> **Aim of the exercise**: Please set the lines down again exactly, from the top of the entries through the line that contains "RKP = smooth_path(RK)".

Records excerpted from a collection:
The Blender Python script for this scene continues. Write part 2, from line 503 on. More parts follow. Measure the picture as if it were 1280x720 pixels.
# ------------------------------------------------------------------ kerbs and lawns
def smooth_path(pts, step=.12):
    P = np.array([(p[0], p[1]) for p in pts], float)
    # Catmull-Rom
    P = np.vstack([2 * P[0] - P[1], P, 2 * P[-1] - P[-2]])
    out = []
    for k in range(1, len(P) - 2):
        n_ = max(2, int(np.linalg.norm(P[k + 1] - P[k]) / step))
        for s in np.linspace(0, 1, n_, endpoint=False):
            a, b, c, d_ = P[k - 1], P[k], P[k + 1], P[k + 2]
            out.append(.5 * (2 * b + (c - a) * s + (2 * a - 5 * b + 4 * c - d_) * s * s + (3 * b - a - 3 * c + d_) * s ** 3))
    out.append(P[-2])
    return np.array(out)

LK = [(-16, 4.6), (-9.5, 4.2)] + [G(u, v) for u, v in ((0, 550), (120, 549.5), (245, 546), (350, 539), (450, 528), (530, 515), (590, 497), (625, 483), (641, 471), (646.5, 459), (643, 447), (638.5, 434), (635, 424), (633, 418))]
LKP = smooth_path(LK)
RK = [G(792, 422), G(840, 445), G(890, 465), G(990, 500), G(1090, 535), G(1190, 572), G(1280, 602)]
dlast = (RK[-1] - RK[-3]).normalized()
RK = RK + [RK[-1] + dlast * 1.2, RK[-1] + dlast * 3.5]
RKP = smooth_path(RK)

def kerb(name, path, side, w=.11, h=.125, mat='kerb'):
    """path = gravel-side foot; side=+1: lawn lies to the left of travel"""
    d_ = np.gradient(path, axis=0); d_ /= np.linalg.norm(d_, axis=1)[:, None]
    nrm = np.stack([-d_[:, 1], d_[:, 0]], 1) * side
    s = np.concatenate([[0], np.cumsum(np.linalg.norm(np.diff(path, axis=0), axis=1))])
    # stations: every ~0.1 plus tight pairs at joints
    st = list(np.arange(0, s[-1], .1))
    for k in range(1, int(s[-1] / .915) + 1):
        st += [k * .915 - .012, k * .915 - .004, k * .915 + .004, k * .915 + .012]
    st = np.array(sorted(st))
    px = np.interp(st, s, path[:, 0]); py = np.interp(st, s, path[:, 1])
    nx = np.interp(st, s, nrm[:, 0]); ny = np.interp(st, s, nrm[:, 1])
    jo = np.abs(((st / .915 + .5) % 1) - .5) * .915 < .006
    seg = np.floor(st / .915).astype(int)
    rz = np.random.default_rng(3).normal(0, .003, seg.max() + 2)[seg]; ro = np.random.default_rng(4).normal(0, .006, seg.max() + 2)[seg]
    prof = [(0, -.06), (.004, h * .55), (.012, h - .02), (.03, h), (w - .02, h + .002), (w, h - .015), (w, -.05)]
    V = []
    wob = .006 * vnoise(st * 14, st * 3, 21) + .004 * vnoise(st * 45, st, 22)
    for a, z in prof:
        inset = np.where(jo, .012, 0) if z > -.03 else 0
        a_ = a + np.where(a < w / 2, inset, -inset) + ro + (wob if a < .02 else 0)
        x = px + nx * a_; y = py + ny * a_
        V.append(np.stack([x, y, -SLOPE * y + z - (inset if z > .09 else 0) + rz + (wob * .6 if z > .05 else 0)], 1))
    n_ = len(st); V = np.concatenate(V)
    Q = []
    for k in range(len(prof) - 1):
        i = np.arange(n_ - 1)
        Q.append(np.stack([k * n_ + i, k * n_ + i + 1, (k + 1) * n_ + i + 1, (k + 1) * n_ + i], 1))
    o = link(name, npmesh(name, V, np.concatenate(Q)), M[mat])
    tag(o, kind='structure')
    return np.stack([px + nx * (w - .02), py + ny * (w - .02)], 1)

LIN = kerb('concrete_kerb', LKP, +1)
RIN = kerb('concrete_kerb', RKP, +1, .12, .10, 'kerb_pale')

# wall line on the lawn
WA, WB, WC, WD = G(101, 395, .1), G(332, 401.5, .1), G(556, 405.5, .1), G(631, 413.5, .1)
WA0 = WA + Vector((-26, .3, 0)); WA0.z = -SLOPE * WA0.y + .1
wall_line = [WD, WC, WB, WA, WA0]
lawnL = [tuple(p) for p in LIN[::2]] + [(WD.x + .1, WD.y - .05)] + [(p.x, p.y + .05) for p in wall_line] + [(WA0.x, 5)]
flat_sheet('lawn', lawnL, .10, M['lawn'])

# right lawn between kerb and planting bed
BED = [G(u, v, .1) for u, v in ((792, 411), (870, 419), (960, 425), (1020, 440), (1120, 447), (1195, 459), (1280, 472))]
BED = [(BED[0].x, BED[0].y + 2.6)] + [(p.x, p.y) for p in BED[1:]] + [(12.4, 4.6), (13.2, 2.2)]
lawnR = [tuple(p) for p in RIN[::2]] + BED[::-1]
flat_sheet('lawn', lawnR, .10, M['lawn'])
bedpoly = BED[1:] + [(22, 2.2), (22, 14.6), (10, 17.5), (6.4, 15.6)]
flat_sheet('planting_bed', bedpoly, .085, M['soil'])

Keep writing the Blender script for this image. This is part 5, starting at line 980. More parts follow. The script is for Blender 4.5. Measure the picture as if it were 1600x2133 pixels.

> **In response**:
The Blender Python script for this scene continues. Write part 2, from line 503 on. More parts follow. Measure the picture as if it were 1280x720 pixels.
# ------------------------------------------------------------------ kerbs and lawns
def smooth_path(pts, step=.12):
    P = np.array([(p[0], p[1]) for p in pts], float)
    # Catmull-Rom
    P = np.vstack([2 * P[0] - P[1], P, 2 * P[-1] - P[-2]])
    out = []
    for k in range(1, len(P) - 2):
        n_ = max(2, int(np.linalg.norm(P[k + 1] - P[k]) / step))
        for s in np.linspace(0, 1, n_, endpoint=False):
            a, b, c, d_ = P[k - 1], P[k], P[k + 1], P[k + 2]
            out.append(.5 * (2 * b + (c - a) * s + (2 * a - 5 * b + 4 * c - d_) * s * s + (3 * b - a - 3 * c + d_) * s ** 3))
    out.append(P[-2])
    return np.array(out)

LK = [(-16, 4.6), (-9.5, 4.2)] + [G(u, v) for u, v in ((0, 550), (120, 549.5), (245, 546), (350, 539), (450, 528), (530, 515), (590, 497), (625, 483), (641, 471), (646.5, 459), (643, 447), (638.5, 434), (635, 424), (633, 418))]
LKP = smooth_path(LK)
RK = [G(792, 422), G(840, 445), G(890, 465), G(990, 500), G(1090, 535), G(1190, 572), G(1280, 602)]
dlast = (RK[-1] - RK[-3]).normalized()
RK = RK + [RK[-1] + dlast * 1.2, RK[-1] + dlast * 3.5]
RKP = smooth_path(RK)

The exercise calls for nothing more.